* Instructions for the task *
Every line in the listing is to be echoed verbatim.

* Supplied material *
+ + + + +

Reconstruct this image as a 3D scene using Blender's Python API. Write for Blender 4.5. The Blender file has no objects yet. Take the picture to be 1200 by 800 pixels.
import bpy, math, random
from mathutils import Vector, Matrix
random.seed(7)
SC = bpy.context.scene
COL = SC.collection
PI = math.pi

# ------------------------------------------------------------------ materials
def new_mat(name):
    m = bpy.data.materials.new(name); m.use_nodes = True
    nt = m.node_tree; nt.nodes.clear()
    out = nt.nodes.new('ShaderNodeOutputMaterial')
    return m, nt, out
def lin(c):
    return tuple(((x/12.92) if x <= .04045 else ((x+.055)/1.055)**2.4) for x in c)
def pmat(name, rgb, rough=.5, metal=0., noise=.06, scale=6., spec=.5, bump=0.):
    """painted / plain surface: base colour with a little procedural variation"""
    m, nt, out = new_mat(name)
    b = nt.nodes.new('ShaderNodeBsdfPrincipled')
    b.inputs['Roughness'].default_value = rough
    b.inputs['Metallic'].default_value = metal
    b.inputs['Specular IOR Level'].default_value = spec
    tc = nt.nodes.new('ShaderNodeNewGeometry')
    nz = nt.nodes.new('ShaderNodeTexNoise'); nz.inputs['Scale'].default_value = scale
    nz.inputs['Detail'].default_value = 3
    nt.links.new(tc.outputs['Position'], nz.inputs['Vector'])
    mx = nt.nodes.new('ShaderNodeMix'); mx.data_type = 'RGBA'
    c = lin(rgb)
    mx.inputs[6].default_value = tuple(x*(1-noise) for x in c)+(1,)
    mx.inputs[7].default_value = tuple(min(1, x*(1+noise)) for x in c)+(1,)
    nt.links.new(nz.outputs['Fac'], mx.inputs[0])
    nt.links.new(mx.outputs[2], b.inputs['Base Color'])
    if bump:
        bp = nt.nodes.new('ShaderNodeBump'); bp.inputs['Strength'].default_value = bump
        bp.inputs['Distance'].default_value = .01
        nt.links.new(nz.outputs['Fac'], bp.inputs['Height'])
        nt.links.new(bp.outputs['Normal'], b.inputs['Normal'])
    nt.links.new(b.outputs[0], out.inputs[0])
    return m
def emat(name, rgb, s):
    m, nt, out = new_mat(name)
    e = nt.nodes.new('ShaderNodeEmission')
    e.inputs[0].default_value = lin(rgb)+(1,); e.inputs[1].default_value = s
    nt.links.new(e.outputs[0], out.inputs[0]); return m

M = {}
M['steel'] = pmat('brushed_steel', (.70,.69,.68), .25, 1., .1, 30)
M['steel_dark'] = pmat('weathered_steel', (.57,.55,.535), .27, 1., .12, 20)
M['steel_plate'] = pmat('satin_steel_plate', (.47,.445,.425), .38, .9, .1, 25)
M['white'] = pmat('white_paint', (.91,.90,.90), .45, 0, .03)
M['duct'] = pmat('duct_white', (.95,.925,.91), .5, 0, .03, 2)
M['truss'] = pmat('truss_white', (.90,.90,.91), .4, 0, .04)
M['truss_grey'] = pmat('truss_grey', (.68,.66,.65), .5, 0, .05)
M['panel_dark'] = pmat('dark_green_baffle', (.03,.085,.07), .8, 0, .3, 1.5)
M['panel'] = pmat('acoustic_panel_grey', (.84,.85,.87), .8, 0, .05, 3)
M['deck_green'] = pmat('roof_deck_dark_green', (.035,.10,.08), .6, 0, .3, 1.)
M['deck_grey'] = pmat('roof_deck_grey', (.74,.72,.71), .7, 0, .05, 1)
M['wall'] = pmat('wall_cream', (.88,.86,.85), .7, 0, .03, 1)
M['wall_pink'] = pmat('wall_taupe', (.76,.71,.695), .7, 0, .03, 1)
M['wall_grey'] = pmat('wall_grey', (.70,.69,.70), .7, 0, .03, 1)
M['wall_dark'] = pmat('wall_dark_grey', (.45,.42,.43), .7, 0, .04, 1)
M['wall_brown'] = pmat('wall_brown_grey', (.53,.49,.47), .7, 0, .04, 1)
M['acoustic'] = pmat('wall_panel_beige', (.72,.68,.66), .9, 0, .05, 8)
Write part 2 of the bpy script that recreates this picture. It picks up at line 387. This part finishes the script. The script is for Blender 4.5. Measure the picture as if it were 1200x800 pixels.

+ + + + +

* Complete answer *
Reconstruct this image as a 3D scene using Blender's Python API. Write for Blender 4.5. The Blender file has no objects yet. Take the picture to be 1200 by 800 pixels.
import bpy, math, random
from mathutils import Vector, Matrix
random.seed(7)
SC = bpy.context.scene
COL = SC.collection
PI = math.pi

# ------------------------------------------------------------------ materials
def new_mat(name):
    m = bpy.data.materials.new(name); m.use_nodes = True
    nt = m.node_tree; nt.nodes.clear()
    out = nt.nodes.new('ShaderNodeOutputMaterial')
    return m, nt, out
def lin(c):
    return tuple(((x/12.92) if x <= .04045 else ((x+.055)/1.055)**2.4) for x in c)
def pmat(name, rgb, rough=.5, metal=0., noise=.06, scale=6., spec=.5, bump=0.):
    """painted / plain surface: base colour with a little procedural variation"""
    m, nt, out = new_mat(name)
    b = nt.nodes.new('ShaderNodeBsdfPrincipled')
    b.inputs['Roughness'].default_value = rough
    b.inputs['Metallic'].default_value = metal
    b.inputs['Specular IOR Level'].default_value = spec
    tc = nt.nodes.new('ShaderNodeNewGeometry')
    nz = nt.nodes.new('ShaderNodeTexNoise'); nz.inputs['Scale'].default_value = scale
    nz.inputs['Detail'].default_value = 3
    nt.links.new(tc.outputs['Position'], nz.inputs['Vector'])
    mx = nt.nodes.new('ShaderNodeMix'); mx.data_type = 'RGBA'
    c = lin(rgb)
    mx.inputs[6].default_value = tuple(x*(1-noise) for x in c)+(1,)
    mx.inputs[7].default_value = tuple(min(1, x*(1+noise)) for x in c)+(1,)
    nt.links.new(nz.outputs['Fac'], mx.inputs[0])
    nt.links.new(mx.outputs[2], b.inputs['Base Color'])
    if bump:
        bp = nt.nodes.new('ShaderNodeBump'); bp.inputs['Strength'].default_value = bump
        bp.inputs['Distance'].default_value = .01
        nt.links.new(nz.outputs['Fac'], bp.inputs['Height'])
        nt.links.new(bp.outputs['Normal'], b.inputs['Normal'])
    nt.links.new(b.outputs[0], out.inputs[0])
    return m
def emat(name, rgb, s):
    m, nt, out = new_mat(name)
    e = nt.nodes.new('ShaderNodeEmission')
    e.inputs[0].default_value = lin(rgb)+(1,); e.inputs[1].default_value = s
    nt.links.new(e.outputs[0], out.inputs[0]); return m

M = {}
M['steel'] = pmat('brushed_steel', (.70,.69,.68), .25, 1., .1, 30)
M['steel_dark'] = pmat('weathered_steel', (.57,.55,.535), .27, 1., .12, 20)
M['steel_plate'] = pmat('satin_steel_plate', (.47,.445,.425), .38, .9, .1, 25)
M['white'] = pmat('white_paint', (.91,.90,.90), .45, 0, .03)
M['duct'] = pmat('duct_white', (.95,.925,.91), .5, 0, .03, 2)
M['truss'] = pmat('truss_white', (.90,.90,.91), .4, 0, .04)
M['truss_grey'] = pmat('truss_grey', (.68,.66,.65), .5, 0, .05)
M['panel_dark'] = pmat('dark_green_baffle', (.03,.085,.07), .8, 0, .3, 1.5)
M['panel'] = pmat('acoustic_panel_grey', (.84,.85,.87), .8, 0, .05, 3)
M['deck_green'] = pmat('roof_deck_dark_green', (.035,.10,.08), .6, 0, .3, 1.)
M['deck_grey'] = pmat('roof_deck_grey', (.74,.72,.71), .7, 0, .05, 1)
M['wall'] = pmat('wall_cream', (.88,.86,.85), .7, 0, .03, 1)
M['wall_pink'] = pmat('wall_taupe', (.76,.71,.695), .7, 0, .03, 1)
M['wall_grey'] = pmat('wall_grey', (.70,.69,.70), .7, 0, .03, 1)
M['wall_dark'] = pmat('wall_dark_grey', (.45,.42,.43), .7, 0, .04, 1)
M['wall_brown'] = pmat('wall_brown_grey', (.53,.49,.47), .7, 0, .04, 1)
M['acoustic'] = pmat('wall_panel_beige', (.72,.68,.66), .9, 0, .05, 8)
Write part 2 of the bpy script that recreates this picture. It picks up at line 387. This part finishes the script. The script is for Blender 4.5. Measure the picture as if it were 1200x800 pixels.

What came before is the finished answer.